-- begin DATA BLOCK --
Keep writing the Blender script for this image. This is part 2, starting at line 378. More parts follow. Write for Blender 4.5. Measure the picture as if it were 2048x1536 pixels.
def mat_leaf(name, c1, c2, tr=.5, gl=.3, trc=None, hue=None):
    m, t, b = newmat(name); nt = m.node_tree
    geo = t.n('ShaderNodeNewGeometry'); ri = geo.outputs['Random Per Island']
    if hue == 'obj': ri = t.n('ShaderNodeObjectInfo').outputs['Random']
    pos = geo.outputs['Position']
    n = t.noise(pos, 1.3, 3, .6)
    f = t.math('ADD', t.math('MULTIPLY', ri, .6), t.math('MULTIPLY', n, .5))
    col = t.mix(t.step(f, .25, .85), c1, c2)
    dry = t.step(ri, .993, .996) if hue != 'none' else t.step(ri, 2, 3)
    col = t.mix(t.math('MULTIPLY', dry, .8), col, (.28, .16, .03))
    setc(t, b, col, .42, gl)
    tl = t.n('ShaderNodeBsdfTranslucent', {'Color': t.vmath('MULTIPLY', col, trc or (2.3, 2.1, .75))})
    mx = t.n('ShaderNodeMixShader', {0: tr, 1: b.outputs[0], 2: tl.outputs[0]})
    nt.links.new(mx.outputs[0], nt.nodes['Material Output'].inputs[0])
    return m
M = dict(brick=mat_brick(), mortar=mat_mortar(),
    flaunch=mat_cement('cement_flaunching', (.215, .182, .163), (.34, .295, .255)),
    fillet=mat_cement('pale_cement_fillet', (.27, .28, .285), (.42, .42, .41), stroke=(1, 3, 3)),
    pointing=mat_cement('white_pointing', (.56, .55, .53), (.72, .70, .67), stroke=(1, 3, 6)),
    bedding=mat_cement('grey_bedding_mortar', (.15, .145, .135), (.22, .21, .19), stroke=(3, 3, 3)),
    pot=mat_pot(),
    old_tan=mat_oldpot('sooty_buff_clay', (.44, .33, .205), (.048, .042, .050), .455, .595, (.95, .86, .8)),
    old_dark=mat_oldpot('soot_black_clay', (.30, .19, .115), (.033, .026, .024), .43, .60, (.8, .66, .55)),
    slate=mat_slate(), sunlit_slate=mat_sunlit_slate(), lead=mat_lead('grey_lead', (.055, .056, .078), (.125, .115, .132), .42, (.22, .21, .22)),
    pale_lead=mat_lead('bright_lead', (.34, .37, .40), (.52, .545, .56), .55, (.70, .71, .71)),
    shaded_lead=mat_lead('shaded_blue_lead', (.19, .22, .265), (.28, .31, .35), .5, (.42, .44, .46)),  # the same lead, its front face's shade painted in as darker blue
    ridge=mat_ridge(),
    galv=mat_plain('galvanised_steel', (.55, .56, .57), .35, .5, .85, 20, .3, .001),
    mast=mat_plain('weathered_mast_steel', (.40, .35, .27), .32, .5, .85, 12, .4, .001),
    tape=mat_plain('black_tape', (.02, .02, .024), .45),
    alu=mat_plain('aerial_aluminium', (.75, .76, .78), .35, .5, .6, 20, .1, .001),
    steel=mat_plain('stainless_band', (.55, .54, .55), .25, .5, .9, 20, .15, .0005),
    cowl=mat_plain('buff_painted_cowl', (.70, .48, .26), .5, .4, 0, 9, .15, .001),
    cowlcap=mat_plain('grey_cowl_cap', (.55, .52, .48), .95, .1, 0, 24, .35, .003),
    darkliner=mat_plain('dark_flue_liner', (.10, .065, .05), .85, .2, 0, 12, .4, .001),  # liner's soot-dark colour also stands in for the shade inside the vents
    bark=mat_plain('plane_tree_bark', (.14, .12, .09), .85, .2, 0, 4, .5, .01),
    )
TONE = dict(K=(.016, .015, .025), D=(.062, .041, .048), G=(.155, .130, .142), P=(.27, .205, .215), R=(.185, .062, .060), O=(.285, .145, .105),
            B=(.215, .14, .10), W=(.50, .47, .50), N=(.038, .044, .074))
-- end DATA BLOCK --
AIM:
Exactly reproduce the material above.

SOLVED PROBLEM:
Keep writing the Blender script for this image. This is part 2, starting at line 378. More parts follow. Write for Blender 4.5. Measure the picture as if it were 2048x1536 pixels.
def mat_leaf(name, c1, c2, tr=.5, gl=.3, trc=None, hue=None):
    m, t, b = newmat(name); nt = m.node_tree
    geo = t.n('ShaderNodeNewGeometry'); ri = geo.outputs['Random Per Island']
    if hue == 'obj': ri = t.n('ShaderNodeObjectInfo').outputs['Random']
    pos = geo.outputs['Position']
    n = t.noise(pos, 1.3, 3, .6)
    f = t.math('ADD', t.math('MULTIPLY', ri, .6), t.math('MULTIPLY', n, .5))
    col = t.mix(t.step(f, .25, .85), c1, c2)
    dry = t.step(ri, .993, .996) if hue != 'none' else t.step(ri, 2, 3)
    col = t.mix(t.math('MULTIPLY', dry, .8), col, (.28, .16, .03))
    setc(t, b, col, .42, gl)
    tl = t.n('ShaderNodeBsdfTranslucent', {'Color': t.vmath('MULTIPLY', col, trc or (2.3, 2.1, .75))})
    mx = t.n('ShaderNodeMixShader', {0: tr, 1: b.outputs[0], 2: tl.outputs[0]})
    nt.links.new(mx.outputs[0], nt.nodes['Material Output'].inputs[0])
    return m
M = dict(brick=mat_brick(), mortar=mat_mortar(),
    flaunch=mat_cement('cement_flaunching', (.215, .182, .163), (.34, .295, .255)),
    fillet=mat_cement('pale_cement_fillet', (.27, .28, .285), (.42, .42, .41), stroke=(1, 3, 3)),
    pointing=mat_cement('white_pointing', (.56, .55, .53), (.72, .70, .67), stroke=(1, 3, 6)),
    bedding=mat_cement('grey_bedding_mortar', (.15, .145, .135), (.22, .21, .19), stroke=(3, 3, 3)),
    pot=mat_pot(),
    old_tan=mat_oldpot('sooty_buff_clay', (.44, .33, .205), (.048, .042, .050), .455, .595, (.95, .86, .8)),
    old_dark=mat_oldpot('soot_black_clay', (.30, .19, .115), (.033, .026, .024), .43, .60, (.8, .66, .55)),
    slate=mat_slate(), sunlit_slate=mat_sunlit_slate(), lead=mat_lead('grey_lead', (.055, .056, .078), (.125, .115, .132), .42, (.22, .21, .22)),
    pale_lead=mat_lead('bright_lead', (.34, .37, .40), (.52, .545, .56), .55, (.70, .71, .71)),
    shaded_lead=mat_lead('shaded_blue_lead', (.19, .22, .265), (.28, .31, .35), .5, (.42, .44, .46)),  # the same lead, its front face's shade painted in as darker blue
    ridge=mat_ridge(),
    galv=mat_plain('galvanised_steel', (.55, .56, .57), .35, .5, .85, 20, .3, .001),
    mast=mat_plain('weathered_mast_steel', (.40, .35, .27), .32, .5, .85, 12, .4, .001),
    tape=mat_plain('black_tape', (.02, .02, .024), .45),
    alu=mat_plain('aerial_aluminium', (.75, .76, .78), .35, .5, .6, 20, .1, .001),
    steel=mat_plain('stainless_band', (.55, .54, .55), .25, .5, .9, 20, .15, .0005),
    cowl=mat_plain('buff_painted_cowl', (.70, .48, .26), .5, .4, 0, 9, .15, .001),
    cowlcap=mat_plain('grey_cowl_cap', (.55, .52, .48), .95, .1, 0, 24, .35, .003),
    darkliner=mat_plain('dark_flue_liner', (.10, .065, .05), .85, .2, 0, 12, .4, .001),  # liner's soot-dark colour also stands in for the shade inside the vents
    bark=mat_plain('plane_tree_bark', (.14, .12, .09), .85, .2, 0, 4, .5, .01),
    )
TONE = dict(K=(.016, .015, .025), D=(.062, .041, .048), G=(.155, .130, .142), P=(.27, .205, .215), R=(.185, .062, .060), O=(.285, .145, .105),
            B=(.215, .14, .10), W=(.50, .47, .50), N=(.038, .044, .074))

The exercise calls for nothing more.